IFC Provides Loan for Honduras’ Roads

IFC, a member of the World Bank Group, announced its first subnational financing in Honduras to support urgently needed road repairs, upgrades, and an early flood warning system in the Central District Municipality, the country’s key administrative and commercial area.

“The municipality encompasses Tegucigalpa and Comayaguela and has a population of 1.2 million people, generating nearly half the country’s gross domestic product. IFC will provide three local banks—Banco Ficohsa, Banco Atlantida, and Banco de Occidente—a partial risk-sharing facility for 36 percent of their eight-year, $44 million syndicated local-currency loan to the municipality. The investment is expected to improve the municipality’s main road network, optimize its road investments, and support private sector development by reducing vehicle operating costs,” IFC reported.
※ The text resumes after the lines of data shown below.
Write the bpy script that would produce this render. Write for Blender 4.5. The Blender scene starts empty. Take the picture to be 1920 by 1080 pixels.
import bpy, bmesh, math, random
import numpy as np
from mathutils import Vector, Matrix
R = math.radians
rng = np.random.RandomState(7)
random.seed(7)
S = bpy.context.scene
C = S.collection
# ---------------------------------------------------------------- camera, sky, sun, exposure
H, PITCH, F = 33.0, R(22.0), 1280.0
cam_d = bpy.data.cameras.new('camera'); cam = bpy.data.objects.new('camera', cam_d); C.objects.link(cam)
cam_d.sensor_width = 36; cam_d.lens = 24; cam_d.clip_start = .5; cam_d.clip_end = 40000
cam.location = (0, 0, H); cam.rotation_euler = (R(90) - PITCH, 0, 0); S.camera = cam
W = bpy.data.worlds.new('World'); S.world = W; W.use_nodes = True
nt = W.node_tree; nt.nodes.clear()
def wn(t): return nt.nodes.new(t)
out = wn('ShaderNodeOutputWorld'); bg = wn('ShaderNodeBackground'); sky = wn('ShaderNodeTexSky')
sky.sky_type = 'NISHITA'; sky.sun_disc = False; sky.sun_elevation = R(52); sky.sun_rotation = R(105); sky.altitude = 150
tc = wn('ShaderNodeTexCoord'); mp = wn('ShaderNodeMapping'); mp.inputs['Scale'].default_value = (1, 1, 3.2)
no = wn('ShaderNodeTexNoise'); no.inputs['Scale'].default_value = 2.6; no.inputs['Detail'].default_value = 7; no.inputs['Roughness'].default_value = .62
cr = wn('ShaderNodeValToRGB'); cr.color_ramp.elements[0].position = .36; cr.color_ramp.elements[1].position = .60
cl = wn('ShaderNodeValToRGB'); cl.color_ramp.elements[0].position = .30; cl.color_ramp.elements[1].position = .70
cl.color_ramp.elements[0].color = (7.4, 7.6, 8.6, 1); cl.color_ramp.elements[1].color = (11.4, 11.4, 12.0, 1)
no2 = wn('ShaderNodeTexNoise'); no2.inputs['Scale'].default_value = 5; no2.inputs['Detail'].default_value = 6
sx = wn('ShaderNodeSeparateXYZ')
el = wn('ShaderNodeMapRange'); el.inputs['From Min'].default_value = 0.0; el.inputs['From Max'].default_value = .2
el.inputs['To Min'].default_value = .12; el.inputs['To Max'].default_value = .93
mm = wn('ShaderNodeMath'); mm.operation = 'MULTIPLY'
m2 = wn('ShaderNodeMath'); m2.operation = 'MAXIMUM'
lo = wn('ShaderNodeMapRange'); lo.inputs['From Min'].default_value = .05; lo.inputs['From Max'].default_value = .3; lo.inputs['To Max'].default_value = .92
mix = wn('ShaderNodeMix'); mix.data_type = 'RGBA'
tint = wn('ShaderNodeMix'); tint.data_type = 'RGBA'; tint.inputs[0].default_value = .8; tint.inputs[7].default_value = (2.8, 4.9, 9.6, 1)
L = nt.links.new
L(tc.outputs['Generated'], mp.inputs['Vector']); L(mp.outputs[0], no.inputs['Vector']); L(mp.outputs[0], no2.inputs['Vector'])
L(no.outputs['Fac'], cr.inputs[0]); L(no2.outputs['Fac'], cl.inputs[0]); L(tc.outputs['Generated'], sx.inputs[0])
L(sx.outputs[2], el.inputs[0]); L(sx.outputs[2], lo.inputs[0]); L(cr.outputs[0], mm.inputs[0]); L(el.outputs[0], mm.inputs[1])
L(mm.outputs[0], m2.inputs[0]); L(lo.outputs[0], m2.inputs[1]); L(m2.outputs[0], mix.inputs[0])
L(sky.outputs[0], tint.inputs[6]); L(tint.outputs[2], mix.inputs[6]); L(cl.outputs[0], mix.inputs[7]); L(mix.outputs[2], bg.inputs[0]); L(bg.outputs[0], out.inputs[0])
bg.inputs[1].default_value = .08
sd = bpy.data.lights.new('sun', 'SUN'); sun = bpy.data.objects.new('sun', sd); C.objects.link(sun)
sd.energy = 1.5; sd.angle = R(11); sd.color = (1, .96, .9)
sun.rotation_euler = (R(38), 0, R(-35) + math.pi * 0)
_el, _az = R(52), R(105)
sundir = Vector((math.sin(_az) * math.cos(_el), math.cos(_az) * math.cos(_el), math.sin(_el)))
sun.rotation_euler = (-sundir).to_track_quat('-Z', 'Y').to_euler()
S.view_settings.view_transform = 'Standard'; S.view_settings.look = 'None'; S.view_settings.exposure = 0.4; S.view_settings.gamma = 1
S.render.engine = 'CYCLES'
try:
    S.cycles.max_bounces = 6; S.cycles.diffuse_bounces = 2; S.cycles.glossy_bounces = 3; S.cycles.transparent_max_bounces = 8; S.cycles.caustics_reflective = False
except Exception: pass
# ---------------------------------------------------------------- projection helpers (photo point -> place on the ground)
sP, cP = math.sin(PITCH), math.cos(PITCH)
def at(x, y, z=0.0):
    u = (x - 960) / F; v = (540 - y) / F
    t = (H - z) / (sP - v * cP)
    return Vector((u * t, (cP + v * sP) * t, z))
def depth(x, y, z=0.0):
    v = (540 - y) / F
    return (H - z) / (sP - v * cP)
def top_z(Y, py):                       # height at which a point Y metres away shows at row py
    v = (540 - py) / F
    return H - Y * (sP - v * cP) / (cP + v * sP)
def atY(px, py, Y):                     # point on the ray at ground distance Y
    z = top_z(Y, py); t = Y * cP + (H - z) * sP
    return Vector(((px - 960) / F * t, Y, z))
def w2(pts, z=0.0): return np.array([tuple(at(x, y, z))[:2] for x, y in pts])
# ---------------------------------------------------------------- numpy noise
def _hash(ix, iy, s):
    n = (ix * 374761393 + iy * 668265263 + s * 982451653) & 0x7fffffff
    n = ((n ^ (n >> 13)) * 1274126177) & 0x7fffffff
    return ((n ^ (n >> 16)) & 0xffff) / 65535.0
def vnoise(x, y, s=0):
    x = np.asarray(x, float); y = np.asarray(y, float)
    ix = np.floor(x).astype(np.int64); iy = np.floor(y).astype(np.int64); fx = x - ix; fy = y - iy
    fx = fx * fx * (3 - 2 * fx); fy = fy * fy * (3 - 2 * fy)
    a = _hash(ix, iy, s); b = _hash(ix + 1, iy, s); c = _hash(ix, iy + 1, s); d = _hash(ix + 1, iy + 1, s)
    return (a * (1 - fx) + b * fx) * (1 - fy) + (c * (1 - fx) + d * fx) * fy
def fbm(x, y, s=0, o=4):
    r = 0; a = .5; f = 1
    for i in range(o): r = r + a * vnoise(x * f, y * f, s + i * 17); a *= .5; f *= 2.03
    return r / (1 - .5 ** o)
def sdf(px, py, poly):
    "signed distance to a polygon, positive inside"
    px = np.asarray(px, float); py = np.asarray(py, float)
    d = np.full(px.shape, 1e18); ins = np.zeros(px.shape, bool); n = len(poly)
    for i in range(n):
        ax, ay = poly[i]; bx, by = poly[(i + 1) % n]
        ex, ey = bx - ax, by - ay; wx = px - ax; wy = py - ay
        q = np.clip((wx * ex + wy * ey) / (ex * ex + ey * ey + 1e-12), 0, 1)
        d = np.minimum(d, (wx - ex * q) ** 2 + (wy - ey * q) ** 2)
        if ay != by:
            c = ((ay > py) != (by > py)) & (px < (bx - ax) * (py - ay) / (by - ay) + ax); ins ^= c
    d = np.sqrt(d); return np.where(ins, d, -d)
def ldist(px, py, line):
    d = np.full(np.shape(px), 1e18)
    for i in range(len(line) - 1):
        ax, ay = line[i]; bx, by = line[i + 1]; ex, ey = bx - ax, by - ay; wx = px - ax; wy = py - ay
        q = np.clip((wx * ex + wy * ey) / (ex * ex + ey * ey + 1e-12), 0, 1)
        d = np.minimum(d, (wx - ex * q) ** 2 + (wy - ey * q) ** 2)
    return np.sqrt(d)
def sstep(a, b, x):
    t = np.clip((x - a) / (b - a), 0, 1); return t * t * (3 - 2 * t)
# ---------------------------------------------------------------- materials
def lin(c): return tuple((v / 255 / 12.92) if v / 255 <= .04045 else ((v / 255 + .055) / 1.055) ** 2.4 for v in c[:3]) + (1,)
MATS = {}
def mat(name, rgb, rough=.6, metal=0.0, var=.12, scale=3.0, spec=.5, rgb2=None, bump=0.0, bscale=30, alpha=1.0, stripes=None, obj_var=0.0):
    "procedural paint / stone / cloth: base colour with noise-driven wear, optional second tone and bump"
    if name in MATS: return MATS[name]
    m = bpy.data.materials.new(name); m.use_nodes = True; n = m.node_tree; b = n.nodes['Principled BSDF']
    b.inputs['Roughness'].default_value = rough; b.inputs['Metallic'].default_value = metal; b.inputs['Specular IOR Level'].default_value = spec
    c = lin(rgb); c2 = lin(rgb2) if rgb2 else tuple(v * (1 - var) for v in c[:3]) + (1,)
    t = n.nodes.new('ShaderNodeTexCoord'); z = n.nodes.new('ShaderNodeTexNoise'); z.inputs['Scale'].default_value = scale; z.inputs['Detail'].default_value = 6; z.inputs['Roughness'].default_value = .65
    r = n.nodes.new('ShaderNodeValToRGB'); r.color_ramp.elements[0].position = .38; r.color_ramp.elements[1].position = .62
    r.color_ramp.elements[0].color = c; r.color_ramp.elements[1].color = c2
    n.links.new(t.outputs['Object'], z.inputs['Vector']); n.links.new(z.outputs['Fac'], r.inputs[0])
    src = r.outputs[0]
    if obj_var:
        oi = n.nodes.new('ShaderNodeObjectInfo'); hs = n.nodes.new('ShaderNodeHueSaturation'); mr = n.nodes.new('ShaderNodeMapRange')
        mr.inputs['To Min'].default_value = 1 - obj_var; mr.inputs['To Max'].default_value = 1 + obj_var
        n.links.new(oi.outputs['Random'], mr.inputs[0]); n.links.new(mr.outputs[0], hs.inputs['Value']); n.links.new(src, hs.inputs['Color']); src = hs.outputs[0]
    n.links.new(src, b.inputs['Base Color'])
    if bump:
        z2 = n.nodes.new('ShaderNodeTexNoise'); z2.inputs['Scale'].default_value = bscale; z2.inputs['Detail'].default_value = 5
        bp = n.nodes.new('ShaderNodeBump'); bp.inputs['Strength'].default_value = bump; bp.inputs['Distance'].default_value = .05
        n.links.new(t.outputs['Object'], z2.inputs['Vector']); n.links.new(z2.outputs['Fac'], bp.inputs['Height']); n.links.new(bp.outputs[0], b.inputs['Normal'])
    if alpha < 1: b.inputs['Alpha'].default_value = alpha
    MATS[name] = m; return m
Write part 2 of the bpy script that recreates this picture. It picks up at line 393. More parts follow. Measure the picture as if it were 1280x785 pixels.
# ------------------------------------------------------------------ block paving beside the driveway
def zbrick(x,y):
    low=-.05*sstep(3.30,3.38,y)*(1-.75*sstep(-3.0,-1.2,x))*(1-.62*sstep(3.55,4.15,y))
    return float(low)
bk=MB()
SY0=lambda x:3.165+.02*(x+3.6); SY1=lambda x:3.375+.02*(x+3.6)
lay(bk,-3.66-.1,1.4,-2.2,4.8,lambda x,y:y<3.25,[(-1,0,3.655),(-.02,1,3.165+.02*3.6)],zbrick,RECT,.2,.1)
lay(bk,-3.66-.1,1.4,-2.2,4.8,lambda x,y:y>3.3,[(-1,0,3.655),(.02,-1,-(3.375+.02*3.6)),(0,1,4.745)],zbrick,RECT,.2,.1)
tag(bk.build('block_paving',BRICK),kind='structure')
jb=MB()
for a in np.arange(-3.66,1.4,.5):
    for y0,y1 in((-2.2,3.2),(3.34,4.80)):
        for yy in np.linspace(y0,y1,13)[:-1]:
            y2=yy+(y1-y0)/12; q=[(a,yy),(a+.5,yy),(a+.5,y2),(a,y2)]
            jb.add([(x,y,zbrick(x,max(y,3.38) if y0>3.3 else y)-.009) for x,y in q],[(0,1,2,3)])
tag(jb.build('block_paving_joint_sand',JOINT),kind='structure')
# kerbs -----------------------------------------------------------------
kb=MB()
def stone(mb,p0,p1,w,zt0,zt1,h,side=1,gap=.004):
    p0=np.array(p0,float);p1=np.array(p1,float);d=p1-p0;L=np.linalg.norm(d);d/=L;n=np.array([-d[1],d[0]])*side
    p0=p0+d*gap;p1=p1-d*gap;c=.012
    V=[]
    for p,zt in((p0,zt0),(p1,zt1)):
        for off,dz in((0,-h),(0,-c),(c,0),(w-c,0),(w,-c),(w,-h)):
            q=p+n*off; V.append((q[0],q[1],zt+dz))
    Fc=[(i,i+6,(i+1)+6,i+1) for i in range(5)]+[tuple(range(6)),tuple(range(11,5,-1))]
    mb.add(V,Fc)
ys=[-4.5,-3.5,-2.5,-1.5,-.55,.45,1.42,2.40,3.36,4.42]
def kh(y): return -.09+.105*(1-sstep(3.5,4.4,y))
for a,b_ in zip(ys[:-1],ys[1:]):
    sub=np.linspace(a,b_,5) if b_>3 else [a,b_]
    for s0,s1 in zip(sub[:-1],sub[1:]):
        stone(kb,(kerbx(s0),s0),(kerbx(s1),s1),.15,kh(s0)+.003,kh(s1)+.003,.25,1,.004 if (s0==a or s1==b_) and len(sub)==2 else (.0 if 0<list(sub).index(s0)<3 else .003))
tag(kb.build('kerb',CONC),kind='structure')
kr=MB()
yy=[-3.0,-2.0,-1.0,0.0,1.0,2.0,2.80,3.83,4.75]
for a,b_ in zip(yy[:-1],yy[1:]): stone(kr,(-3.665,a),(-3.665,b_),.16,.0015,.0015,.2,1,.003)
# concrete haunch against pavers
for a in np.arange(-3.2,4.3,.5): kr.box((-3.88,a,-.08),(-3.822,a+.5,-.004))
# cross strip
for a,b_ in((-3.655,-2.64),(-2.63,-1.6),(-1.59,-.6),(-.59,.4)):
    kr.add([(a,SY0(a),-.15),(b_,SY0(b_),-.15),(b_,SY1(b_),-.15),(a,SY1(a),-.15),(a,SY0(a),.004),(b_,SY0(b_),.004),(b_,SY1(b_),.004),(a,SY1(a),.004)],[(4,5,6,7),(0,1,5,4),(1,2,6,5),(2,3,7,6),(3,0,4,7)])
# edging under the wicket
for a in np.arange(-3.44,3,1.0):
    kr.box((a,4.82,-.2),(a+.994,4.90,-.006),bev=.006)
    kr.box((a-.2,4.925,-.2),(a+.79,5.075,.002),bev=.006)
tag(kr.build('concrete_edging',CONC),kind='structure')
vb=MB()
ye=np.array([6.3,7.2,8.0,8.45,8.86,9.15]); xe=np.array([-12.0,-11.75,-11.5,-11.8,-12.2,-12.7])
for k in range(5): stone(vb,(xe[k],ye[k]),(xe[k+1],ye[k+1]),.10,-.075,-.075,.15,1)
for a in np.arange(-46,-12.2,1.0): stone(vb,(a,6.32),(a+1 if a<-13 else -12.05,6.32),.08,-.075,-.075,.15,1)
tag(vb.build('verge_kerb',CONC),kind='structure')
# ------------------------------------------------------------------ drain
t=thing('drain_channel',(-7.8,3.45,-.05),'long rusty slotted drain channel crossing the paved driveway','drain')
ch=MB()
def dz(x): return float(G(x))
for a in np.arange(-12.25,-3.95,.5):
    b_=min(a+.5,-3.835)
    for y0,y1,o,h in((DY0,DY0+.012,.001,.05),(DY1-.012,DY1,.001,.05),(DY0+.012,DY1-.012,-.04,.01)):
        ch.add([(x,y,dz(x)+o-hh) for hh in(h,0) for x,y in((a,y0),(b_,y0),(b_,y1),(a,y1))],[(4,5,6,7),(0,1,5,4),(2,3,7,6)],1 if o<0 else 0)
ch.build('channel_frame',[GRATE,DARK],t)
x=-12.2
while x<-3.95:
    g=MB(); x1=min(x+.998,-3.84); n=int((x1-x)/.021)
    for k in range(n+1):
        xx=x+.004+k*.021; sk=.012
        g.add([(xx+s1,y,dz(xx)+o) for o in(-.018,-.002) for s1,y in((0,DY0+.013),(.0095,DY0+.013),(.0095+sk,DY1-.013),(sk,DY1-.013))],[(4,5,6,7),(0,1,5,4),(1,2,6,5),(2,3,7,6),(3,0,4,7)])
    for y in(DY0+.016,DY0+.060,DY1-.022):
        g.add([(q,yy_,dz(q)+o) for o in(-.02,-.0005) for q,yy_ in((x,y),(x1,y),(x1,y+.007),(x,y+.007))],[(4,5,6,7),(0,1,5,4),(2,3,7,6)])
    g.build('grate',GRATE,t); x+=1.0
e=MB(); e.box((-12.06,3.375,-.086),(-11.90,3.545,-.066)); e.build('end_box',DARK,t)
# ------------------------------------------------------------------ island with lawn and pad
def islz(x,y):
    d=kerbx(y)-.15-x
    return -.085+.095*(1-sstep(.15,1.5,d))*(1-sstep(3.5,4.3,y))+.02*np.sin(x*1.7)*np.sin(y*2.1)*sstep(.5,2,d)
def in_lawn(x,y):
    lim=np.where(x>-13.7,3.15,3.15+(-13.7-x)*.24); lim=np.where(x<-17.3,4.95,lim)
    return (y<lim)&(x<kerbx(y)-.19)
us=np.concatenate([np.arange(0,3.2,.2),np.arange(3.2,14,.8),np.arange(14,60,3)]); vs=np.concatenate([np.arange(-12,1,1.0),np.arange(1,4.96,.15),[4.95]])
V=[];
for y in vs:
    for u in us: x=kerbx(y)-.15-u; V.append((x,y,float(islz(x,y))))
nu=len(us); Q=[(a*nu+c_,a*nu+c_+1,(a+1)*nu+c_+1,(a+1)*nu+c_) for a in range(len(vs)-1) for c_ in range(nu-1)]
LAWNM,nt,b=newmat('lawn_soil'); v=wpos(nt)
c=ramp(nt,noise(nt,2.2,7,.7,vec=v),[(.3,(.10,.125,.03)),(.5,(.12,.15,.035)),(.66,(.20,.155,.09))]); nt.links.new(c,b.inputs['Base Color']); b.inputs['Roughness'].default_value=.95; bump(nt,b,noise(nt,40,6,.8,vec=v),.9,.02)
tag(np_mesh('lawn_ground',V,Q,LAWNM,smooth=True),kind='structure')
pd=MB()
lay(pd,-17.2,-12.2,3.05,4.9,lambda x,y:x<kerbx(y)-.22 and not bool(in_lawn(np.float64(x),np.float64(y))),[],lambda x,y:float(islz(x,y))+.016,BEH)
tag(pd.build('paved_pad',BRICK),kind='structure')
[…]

“IFC’s support will help us meet our infrastructure needs, but more importantly these projects will generate much needed jobs in our city,” said Mayor Ricardo Alvarez. “Unemployment rates are very high; whatever local governments can do to improve the quality of life and generate jobs in partnership with the banking sector and international organizations like IFC is a positive contribution to our city.”

Banco Financiera Comercial Hondureña S.A. (Ficohsa), a key IFC partner in Honduras, was the loan’s structuring agent and lead arranger. The Central District Municipality and Ficohsa requested IFC’s participation to draw on its global expertise in road infrastructure and structuring subnational financing.

IFC provides subnational financing without sovereign guarantees to local governments and public enterprises for essential infrastructure investments. IFC’s risk-sharing product met the needs of local banks reaching single-borrower exposure limits, while allowing for financing that matches the long-term nature of the investments and the municipality’s local-currency revenues. IFC’s facility is the first from a multilateral organization to a municipality in Honduras without a sovereign guarantee.

Javier Atala, Ficohsa’s General Manager and Executive Vice-President said, “IFC’s support to local banks will help the municipality move beyond its current reliance on central government grants and short-term loans to finance its capital investment program, diversify its funding sources, and transition to long-term commercial financing.”

Roberto Albisetti, IFC Senior Manager for Mexico and Central America, said: “IFC is delighted to support our commercial bank partners in delivering our first long-term infrastructure financing for a municipality in Honduras. With this investment we will help provide road repairs and upgrades that are essential to the municipality’s continued economic growth. We will also help reduce the risk from flooding in the municipality, which is often exposed to natural disasters.”